* What the task asks
Quote the listing below in full and exactly as written, but omit every picture.
::: Data :::
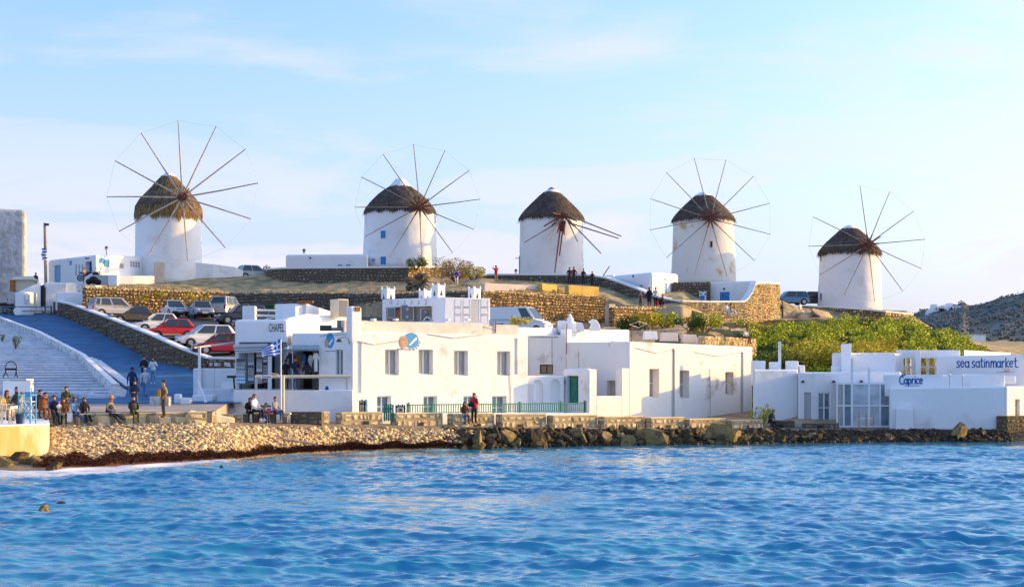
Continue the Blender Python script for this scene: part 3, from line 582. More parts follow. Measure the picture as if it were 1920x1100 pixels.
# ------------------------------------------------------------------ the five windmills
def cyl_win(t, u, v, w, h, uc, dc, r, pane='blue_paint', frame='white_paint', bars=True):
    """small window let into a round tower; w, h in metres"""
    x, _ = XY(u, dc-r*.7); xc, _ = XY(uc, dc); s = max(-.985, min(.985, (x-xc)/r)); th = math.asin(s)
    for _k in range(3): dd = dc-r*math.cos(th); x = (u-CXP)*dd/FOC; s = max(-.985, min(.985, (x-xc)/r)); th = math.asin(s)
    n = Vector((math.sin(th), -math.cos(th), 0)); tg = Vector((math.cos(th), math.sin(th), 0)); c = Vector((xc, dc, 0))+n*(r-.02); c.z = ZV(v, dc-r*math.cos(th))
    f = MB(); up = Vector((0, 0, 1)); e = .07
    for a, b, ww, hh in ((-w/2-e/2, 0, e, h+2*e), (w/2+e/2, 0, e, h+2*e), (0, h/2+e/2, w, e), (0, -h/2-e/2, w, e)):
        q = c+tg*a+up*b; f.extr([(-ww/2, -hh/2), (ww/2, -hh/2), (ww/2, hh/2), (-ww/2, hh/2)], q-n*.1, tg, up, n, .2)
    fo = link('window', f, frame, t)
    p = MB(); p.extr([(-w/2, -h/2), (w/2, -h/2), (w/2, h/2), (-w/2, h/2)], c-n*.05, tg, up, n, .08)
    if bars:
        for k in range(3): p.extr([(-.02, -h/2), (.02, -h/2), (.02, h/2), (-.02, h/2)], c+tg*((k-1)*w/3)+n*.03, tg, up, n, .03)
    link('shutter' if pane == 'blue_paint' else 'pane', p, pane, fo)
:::
* Final answer
Continue the Blender Python script for this scene: part 3, from line 582. More parts follow. Measure the picture as if it were 1920x1100 pixels.
# ------------------------------------------------------------------ the five windmills
def cyl_win(t, u, v, w, h, uc, dc, r, pane='blue_paint', frame='white_paint', bars=True):
    """small window let into a round tower; w, h in metres"""
    x, _ = XY(u, dc-r*.7); xc, _ = XY(uc, dc); s = max(-.985, min(.985, (x-xc)/r)); th = math.asin(s)
    for _k in range(3): dd = dc-r*math.cos(th); x = (u-CXP)*dd/FOC; s = max(-.985, min(.985, (x-xc)/r)); th = math.asin(s)
    n = Vector((math.sin(th), -math.cos(th), 0)); tg = Vector((math.cos(th), math.sin(th), 0)); c = Vector((xc, dc, 0))+n*(r-.02); c.z = ZV(v, dc-r*math.cos(th))
    f = MB(); up = Vector((0, 0, 1)); e = .07
    for a, b, ww, hh in ((-w/2-e/2, 0, e, h+2*e), (w/2+e/2, 0, e, h+2*e), (0, h/2+e/2, w, e), (0, -h/2-e/2, w, e)):
        q = c+tg*a+up*b; f.extr([(-ww/2, -hh/2), (ww/2, -hh/2), (ww/2, hh/2), (-ww/2, hh/2)], q-n*.1, tg, up, n, .2)
    fo = link('window', f, frame, t)
    p = MB(); p.extr([(-w/2, -h/2), (w/2, -h/2), (w/2, h/2), (-w/2, h/2)], c-n*.05, tg, up, n, .08)
    if bars:
        for k in range(3): p.extr([(-.02, -h/2), (.02, -h/2), (.02, h/2), (-.02, h/2)], c+tg*((k-1)*w/3)+n*.03, tg, up, n, .03)
    link('shutter' if pane == 'blue_paint' else 'pane', p, pane, fo)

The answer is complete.